An intersection of a roadway with a concrete barrier in the foreground and a concrete bridge in the background. Trees and a low mountain range can be seen in the distance

Development sprawls along roadways and encroaches upon scenic rural areas. This increases forest loss and habitat fragmentation, impacting the landscape’s environmental health and character.


“With increased pressures on resources, ecological resilience has plummeted. Water has become incredibly expensive, costs of services have gone up, farmers have faced new challenges, and there has been an overall drop in the economy and industries.”

Scenario 3: Low Population + Reactive Planning 

Two cows poke their heads through the slats at a feedlot on a dairy farm

Younger generations move from rural areas to larger cities. Fewer people live in rural areas, and there is a low political will to coordinate land-planning decisions. This opens opportunities for harmful practices, such as intensive monoculture (large-scale farming operations of one main crop) and logging. This provides little return to the community and reduces water quality, scenic beauty, forest health, and agricultural productivity for generations to come.


“I am so fed up. We are in a difficult situation, but we should be sticking together and the people should be protected. We don’t have access to clean water on a regular basis, and it is too expensive to go find it elsewhere. People are moving out of the region, but not everyone can afford to pack up their entire family and just leave. Since there are less people here, there’s also less revenue so we don’t have much advancement or upgrading going on.”
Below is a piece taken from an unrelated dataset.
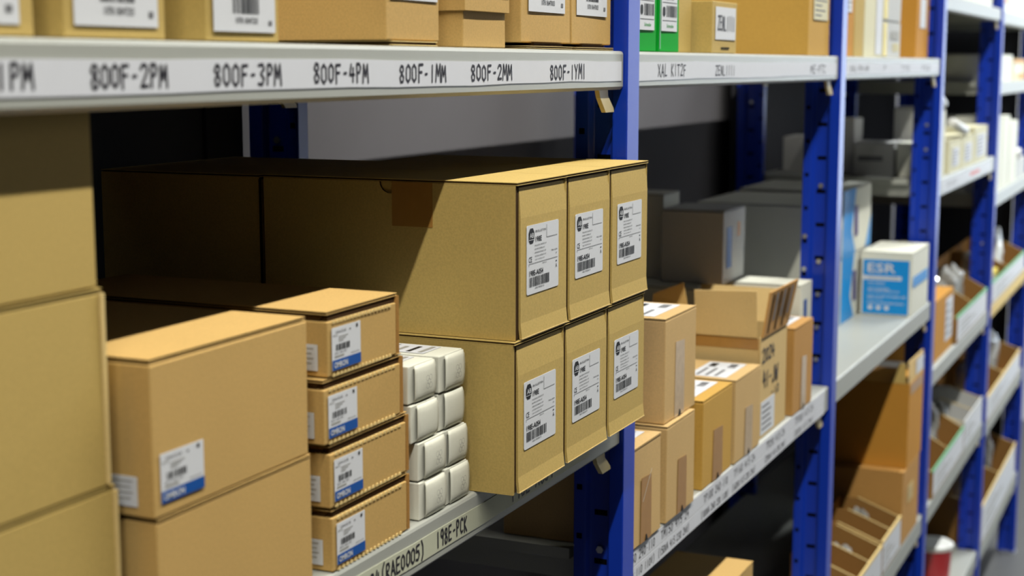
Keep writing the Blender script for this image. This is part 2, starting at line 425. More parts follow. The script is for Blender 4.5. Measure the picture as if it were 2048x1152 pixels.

Scenario 4: Low Population + Strategic Planning

A sunrise over a rural, grassy area with trees and a low mountain range in the background

People are moving from rural areas toward city centers, which decreases the need for new infrastructure. Remaining community members have enough political will for strategic planning to conserve the landscape. As a result, Northwest Virginia keeps its open spaces, forests and family farms, and creates opportunities for ecotourism.

“The Shenandoah Valley region as a whole had not seen very much land conversion to development, allowing for continued green spaces and agricultural viability. A small portion of forest was converted to residential development to support commuters to Northern Virginia, but no agricultural land had been converted due to high demand.”

Co-developing the Future

After completing the workshops, CLI researchers created land-use models and visualizations based on the four scenarios participants developed. Together, these resources will help guide future planning efforts in Northwestern Virginia.

Scenario planning helps communities anticipate different futures, create resilient long-term plans, and quickly respond to unexpected changes. Scientific data without a relatable story is often overlooked, but effective scenario planning combined with strong science communication leads to relevant stories that can excite, inspire and move the public.